*EXERCISE DIRECTIONS:*
Each line of the material below should be reproduced exactly.

===

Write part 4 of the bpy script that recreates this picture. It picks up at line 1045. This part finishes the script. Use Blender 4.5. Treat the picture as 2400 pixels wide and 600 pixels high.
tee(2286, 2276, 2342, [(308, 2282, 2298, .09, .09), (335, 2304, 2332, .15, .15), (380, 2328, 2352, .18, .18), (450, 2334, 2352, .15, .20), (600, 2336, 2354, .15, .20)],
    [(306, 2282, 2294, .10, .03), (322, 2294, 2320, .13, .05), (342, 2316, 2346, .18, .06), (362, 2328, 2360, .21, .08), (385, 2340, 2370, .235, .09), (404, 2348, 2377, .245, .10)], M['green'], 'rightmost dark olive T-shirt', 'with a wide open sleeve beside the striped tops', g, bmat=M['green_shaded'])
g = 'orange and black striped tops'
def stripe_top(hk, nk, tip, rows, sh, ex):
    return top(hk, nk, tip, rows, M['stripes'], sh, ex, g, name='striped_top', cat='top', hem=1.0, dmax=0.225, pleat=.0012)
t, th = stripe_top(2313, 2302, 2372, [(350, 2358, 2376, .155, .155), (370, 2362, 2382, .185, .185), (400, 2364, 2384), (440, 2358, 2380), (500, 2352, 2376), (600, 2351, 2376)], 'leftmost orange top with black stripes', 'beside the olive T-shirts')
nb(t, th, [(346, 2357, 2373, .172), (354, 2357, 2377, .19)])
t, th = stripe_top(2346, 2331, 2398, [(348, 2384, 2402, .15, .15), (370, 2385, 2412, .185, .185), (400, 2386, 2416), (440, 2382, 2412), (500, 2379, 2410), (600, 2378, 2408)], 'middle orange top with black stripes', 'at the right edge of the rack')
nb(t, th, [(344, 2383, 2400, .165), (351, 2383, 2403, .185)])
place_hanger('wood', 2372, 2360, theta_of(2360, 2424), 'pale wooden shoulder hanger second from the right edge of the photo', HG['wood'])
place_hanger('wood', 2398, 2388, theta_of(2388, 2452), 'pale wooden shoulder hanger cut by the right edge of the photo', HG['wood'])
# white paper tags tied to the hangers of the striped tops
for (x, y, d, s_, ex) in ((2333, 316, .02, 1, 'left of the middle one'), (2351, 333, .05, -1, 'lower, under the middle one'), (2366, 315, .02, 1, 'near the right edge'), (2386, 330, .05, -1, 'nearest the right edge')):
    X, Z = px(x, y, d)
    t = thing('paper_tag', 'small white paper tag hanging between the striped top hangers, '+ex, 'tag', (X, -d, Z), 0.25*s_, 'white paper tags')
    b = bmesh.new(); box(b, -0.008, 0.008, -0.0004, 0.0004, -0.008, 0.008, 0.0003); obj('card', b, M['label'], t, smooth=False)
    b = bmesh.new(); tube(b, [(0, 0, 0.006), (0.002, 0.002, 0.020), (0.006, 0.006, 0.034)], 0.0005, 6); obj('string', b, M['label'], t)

===

*WRITTEN ANSWER:*
Write part 4 of the bpy script that recreates this picture. It picks up at line 1045. This part finishes the script. Use Blender 4.5. Treat the picture as 2400 pixels wide and 600 pixels high.
tee(2286, 2276, 2342, [(308, 2282, 2298, .09, .09), (335, 2304, 2332, .15, .15), (380, 2328, 2352, .18, .18), (450, 2334, 2352, .15, .20), (600, 2336, 2354, .15, .20)],
    [(306, 2282, 2294, .10, .03), (322, 2294, 2320, .13, .05), (342, 2316, 2346, .18, .06), (362, 2328, 2360, .21, .08), (385, 2340, 2370, .235, .09), (404, 2348, 2377, .245, .10)], M['green'], 'rightmost dark olive T-shirt', 'with a wide open sleeve beside the striped tops', g, bmat=M['green_shaded'])
g = 'orange and black striped tops'
def stripe_top(hk, nk, tip, rows, sh, ex):
    return top(hk, nk, tip, rows, M['stripes'], sh, ex, g, name='striped_top', cat='top', hem=1.0, dmax=0.225, pleat=.0012)
t, th = stripe_top(2313, 2302, 2372, [(350, 2358, 2376, .155, .155), (370, 2362, 2382, .185, .185), (400, 2364, 2384), (440, 2358, 2380), (500, 2352, 2376), (600, 2351, 2376)], 'leftmost orange top with black stripes', 'beside the olive T-shirts')
nb(t, th, [(346, 2357, 2373, .172), (354, 2357, 2377, .19)])
t, th = stripe_top(2346, 2331, 2398, [(348, 2384, 2402, .15, .15), (370, 2385, 2412, .185, .185), (400, 2386, 2416), (440, 2382, 2412), (500, 2379, 2410), (600, 2378, 2408)], 'middle orange top with black stripes', 'at the right edge of the rack')
nb(t, th, [(344, 2383, 2400, .165), (351, 2383, 2403, .185)])
place_hanger('wood', 2372, 2360, theta_of(2360, 2424), 'pale wooden shoulder hanger second from the right edge of the photo', HG['wood'])
place_hanger('wood', 2398, 2388, theta_of(2388, 2452), 'pale wooden shoulder hanger cut by the right edge of the photo', HG['wood'])
# white paper tags tied to the hangers of the striped tops
for (x, y, d, s_, ex) in ((2333, 316, .02, 1, 'left of the middle one'), (2351, 333, .05, -1, 'lower, under the middle one'), (2366, 315, .02, 1, 'near the right edge'), (2386, 330, .05, -1, 'nearest the right edge')):
    X, Z = px(x, y, d)
    t = thing('paper_tag', 'small white paper tag hanging between the striped top hangers, '+ex, 'tag', (X, -d, Z), 0.25*s_, 'white paper tags')
    b = bmesh.new(); box(b, -0.008, 0.008, -0.0004, 0.0004, -0.008, 0.008, 0.0003); obj('card', b, M['label'], t, smooth=False)
    b = bmesh.new(); tube(b, [(0, 0, 0.006), (0.002, 0.002, 0.020), (0.006, 0.006, 0.034)], 0.0005, 6); obj('string', b, M['label'], t)